Attempt to avoid violencePrice hikes delayed? [Archives:2004/705/Front Page]

January 22 2004

Hassan Al-Zaidi
A hike in prices of oil products in Yemen may be delayed to avoid possible violent confrontations.
Recent reports suggest that the National Defense Council is recommending the delay to the government.
The government has already decided to go on with other price increases, part of a long-term economic reform package prescribed by the World Bank.
It includes price hikes to be implemented in the first half of this year.
Public response to the minor rise in wheat and other commodities prices was discussed in a recent meeting with the defense council and government, and the potential influence of such price hikes unrest in the country.
Several security measures were proposed to maintain security.
Security forces
The government is expected to carry out intensive precautionary security measures before the actual implementation of the next stage of the price reform, which will cause an increase in oil-derivatives including benzene and diesel for the second time.
It was in 1997 when violent demonstrations took place in the streets in protest of the rise in fuel prices at the time.
The protests had caused tremendous damage to stores and public areas as security measures by then were not adequate.
Meanwhile, tension is rising every day due to the increase of prices of basic commodities, despite the government's claim that external factors were behind this price hike.
The government was harshly criticized by religious and opposition leaders throughout the country lately, who called the latest rise in prices a means to 'steal food from the mouths of the poor'.
Renowned Sheikh and opposition leader Abdulmajeed Al-Zindani claimed that those who are keeping silent against this rise are “disbelievers in Dooms Day”.
Sixth dose in a row
If it is to be implemented, the dose will be the sixth in a row since the government started implementing the economic reform package set by the World Bank and other international bodies, supposedly to help Yemen's economy recover and bring new sources of revenue to the budget.
The dose is being called the “fatal” dose, as many observers believe any price hikes at this particular time will have grave results on the poor, who are barely surviving.
The government says the increase is essential to carry out the economic reform package in a proper manner.
According to a source at the Ministry of Planning and International Cooperation, the dose will be vital in providing Yemen with extra revenue to carry out its projects. The source added that $2.3 billion is needed to cover the cost of strategic projects and programs to reduce poverty for 2004 and 2005.
Yemen was initially in need for $5 billion to initially start implementing its development programs, which will need tens of billions of dollars to achieve fully.
Furthermore, Yemen was so far only able to secure $380 million in terms of loans and $140 million in terms donations. It is expected that donors will continue to provide the government with further funds in the years to come, but the government is still aware that without economic reforms, the country's economy will not develop according to plans.
Three-step process
Governmental sources say that the economic reform program will continue this year in three basic steps.
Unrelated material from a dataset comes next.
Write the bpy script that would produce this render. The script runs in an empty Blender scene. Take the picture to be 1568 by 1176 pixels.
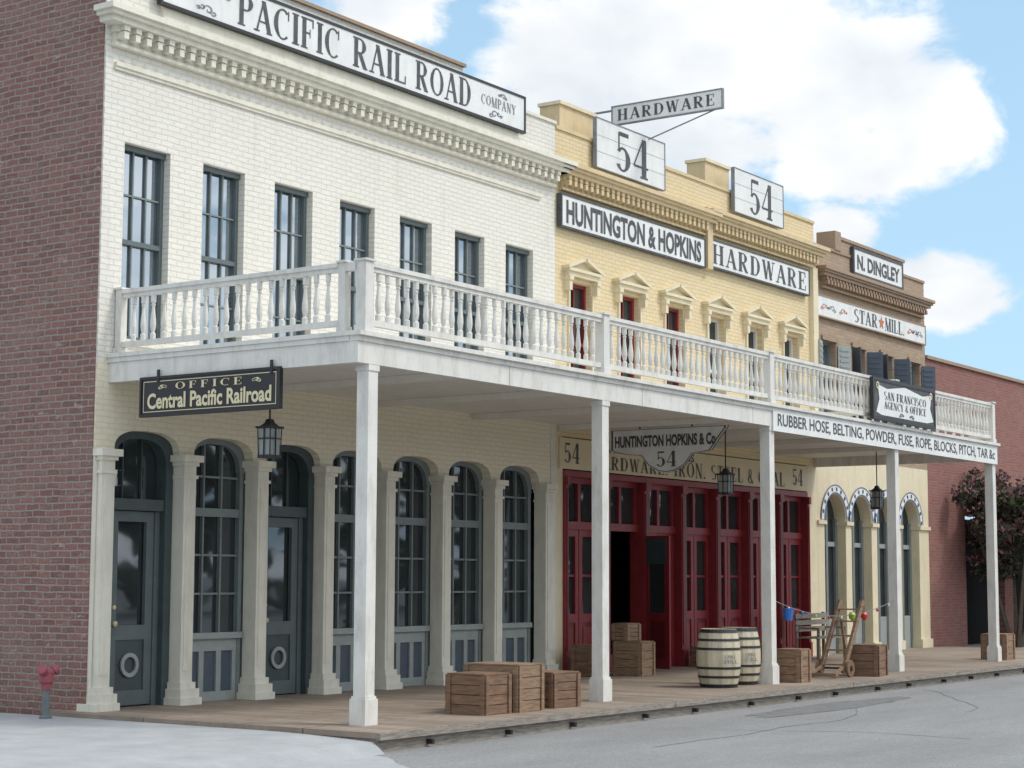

The first would be to let prices rise in basic commodities including wheat and sugar, and will not provide any subsidies despite any possible local pressure.
The second step is to go ahead with the planned hike in prices of oil-derivatives, which will include a 50% raise in benzene prices and a similar increase to diesel prices, which will in turn raise prices of most other commodities and services.
The third step is to implement the 10% extra sales taxes on all businesses in the country, which will also lead to the rise of prices, but which will provide the government with sustainable income.
It is hoped that the three steps would be implemented smoothly without any disturbance or violent reaction from the public or the business community.
Howevever, the government's decision to go on with these steps in the economic reform package is not 100% confirmed, and hesitation to take such steps are quite visible in the responses of the government when asked about them.
Last week, Yemeni Prime Minister Abdulqadir Ba Jammal attributed the increase of prices of commodities to global factors, and gave the impression that the government is working to minimize suffering of citizens and not taking measures to raise prices, which contradicts with the government's plans to raise its revenues from oil.